begin Dataset section

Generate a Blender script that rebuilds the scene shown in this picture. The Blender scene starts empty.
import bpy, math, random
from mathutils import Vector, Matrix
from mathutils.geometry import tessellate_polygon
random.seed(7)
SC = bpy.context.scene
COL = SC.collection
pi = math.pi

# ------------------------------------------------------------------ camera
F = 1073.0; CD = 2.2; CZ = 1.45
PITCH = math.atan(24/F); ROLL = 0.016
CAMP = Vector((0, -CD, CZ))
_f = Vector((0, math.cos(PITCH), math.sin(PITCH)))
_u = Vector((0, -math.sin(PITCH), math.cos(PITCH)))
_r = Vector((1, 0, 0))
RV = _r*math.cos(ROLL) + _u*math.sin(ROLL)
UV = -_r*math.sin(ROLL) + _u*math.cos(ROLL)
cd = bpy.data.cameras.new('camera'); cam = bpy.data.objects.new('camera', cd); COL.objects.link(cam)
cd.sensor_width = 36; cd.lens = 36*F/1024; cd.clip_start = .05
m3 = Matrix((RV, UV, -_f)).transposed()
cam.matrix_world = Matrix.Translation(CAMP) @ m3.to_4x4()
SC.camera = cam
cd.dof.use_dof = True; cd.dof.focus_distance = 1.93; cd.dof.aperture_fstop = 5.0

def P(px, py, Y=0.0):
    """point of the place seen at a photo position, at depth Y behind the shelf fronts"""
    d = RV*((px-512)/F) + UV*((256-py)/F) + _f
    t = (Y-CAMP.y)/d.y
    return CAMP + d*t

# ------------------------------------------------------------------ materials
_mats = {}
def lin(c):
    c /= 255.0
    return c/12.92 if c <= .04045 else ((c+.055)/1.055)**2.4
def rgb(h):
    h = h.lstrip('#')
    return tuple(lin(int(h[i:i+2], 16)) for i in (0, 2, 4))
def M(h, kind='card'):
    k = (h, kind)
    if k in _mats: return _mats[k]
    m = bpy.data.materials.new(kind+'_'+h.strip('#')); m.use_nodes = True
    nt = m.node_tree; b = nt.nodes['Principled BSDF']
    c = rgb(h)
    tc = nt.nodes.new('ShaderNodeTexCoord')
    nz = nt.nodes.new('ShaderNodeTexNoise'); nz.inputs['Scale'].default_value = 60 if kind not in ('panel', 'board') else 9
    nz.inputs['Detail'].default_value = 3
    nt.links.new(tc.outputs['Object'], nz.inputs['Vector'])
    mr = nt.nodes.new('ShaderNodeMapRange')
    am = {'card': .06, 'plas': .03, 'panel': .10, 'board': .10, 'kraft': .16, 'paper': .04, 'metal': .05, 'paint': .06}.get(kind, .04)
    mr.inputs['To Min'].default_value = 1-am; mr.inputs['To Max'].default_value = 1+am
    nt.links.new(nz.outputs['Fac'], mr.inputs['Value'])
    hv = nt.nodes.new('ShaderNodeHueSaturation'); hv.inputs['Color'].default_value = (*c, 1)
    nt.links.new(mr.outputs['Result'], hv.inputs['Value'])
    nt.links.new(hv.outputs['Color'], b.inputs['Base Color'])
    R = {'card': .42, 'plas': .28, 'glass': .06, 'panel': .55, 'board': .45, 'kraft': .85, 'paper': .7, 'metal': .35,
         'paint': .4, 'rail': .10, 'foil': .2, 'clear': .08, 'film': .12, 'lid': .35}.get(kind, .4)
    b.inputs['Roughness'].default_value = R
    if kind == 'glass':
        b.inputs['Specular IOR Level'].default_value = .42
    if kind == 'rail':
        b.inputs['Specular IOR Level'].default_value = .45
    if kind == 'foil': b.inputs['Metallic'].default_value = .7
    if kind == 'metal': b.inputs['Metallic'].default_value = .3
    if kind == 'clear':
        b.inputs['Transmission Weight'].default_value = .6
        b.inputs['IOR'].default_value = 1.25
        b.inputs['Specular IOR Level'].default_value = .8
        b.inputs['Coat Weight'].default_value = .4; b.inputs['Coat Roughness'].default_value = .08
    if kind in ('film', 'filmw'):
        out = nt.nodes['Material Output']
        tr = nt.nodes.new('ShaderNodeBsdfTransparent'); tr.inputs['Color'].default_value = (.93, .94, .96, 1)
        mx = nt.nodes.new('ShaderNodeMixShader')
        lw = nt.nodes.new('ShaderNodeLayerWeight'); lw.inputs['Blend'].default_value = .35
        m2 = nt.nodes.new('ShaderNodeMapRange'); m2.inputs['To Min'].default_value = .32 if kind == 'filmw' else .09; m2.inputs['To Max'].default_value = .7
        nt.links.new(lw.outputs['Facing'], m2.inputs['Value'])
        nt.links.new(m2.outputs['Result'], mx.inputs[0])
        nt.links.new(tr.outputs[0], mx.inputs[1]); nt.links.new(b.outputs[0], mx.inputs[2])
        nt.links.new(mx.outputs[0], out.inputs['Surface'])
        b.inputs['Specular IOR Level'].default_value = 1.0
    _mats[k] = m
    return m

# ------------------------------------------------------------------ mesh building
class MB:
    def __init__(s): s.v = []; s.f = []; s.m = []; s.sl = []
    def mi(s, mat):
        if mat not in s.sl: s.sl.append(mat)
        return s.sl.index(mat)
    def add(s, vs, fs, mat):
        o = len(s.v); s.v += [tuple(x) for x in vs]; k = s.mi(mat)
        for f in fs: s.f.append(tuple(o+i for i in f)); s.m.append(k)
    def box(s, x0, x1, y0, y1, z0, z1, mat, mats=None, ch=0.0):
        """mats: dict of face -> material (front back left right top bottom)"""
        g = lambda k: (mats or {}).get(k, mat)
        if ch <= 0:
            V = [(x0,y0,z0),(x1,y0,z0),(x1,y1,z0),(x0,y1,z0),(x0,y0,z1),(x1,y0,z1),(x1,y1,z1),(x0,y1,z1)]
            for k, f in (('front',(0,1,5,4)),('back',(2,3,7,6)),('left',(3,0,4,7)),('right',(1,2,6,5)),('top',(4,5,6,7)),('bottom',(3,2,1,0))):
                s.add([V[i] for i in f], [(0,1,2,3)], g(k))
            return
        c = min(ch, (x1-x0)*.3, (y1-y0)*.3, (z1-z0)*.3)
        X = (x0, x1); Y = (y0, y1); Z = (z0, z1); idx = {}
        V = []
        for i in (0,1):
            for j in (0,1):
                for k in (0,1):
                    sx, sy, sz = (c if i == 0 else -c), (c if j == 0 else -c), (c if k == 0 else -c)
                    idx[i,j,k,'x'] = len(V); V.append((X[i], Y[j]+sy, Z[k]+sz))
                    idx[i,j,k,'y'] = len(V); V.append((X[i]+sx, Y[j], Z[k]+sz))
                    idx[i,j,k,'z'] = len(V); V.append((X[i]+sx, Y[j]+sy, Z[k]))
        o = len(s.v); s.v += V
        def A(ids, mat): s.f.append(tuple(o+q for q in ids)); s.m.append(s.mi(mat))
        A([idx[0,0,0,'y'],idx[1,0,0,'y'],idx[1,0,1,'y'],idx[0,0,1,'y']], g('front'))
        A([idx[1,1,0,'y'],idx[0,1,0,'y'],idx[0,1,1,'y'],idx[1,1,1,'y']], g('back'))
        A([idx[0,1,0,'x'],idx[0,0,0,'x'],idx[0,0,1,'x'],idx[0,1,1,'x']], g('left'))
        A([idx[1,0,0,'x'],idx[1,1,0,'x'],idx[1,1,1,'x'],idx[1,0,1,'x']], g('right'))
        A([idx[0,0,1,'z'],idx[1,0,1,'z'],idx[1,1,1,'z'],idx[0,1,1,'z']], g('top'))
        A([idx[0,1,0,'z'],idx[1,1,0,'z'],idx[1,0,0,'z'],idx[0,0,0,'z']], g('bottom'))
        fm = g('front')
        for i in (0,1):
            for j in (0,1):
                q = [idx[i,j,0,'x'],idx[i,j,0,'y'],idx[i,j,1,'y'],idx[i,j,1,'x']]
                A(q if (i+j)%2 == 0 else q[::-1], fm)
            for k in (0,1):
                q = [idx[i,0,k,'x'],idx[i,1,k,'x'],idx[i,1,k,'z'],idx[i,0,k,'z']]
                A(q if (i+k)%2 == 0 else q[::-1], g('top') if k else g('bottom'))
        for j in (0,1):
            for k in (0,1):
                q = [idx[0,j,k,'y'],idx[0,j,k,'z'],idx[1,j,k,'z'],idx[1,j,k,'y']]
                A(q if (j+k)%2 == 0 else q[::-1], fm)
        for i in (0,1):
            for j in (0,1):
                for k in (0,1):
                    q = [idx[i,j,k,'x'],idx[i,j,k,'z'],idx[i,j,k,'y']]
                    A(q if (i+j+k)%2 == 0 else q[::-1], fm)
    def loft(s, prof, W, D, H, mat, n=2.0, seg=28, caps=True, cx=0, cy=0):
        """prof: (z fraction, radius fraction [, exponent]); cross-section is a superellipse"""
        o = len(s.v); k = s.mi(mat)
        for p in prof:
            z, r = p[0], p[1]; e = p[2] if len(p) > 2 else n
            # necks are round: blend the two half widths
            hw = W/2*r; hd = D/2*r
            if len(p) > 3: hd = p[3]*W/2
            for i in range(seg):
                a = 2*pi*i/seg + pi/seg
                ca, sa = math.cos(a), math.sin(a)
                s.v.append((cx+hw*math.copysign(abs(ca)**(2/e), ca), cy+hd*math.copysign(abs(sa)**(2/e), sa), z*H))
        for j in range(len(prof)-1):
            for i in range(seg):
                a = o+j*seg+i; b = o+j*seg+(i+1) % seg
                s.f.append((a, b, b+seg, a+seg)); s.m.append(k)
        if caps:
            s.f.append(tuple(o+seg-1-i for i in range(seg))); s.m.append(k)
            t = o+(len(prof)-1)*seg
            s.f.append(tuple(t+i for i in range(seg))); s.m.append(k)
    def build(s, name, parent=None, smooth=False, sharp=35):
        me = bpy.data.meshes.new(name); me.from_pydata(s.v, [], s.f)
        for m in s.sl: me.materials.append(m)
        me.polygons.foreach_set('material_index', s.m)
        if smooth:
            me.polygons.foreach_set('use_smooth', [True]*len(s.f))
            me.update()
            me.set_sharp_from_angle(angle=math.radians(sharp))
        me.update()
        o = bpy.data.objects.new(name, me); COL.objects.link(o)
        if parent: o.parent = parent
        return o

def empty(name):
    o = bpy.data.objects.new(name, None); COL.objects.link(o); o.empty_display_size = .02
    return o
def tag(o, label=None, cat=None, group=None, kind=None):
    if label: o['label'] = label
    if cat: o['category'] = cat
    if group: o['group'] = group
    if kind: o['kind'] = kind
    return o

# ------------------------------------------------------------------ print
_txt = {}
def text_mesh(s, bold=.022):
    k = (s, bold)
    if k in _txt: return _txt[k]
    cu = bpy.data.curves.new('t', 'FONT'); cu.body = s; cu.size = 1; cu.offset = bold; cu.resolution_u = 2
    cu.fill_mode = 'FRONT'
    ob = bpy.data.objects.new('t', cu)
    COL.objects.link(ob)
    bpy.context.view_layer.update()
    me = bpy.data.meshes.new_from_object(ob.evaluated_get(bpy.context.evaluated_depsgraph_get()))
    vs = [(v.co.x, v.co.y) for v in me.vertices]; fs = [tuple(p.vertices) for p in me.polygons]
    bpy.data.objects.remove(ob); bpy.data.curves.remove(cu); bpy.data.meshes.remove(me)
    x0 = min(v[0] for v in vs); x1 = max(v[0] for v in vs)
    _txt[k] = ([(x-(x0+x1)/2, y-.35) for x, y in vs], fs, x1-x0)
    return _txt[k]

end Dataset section

Task details | Repeat, exactly and only, the lines from the beginning of the material through the line that contains "pi = math.pi".

Response |
Generate a Blender script that rebuilds the scene shown in this picture. The Blender scene starts empty.
import bpy, math, random
from mathutils import Vector, Matrix
from mathutils.geometry import tessellate_polygon
random.seed(7)
SC = bpy.context.scene
COL = SC.collection
pi = math.pi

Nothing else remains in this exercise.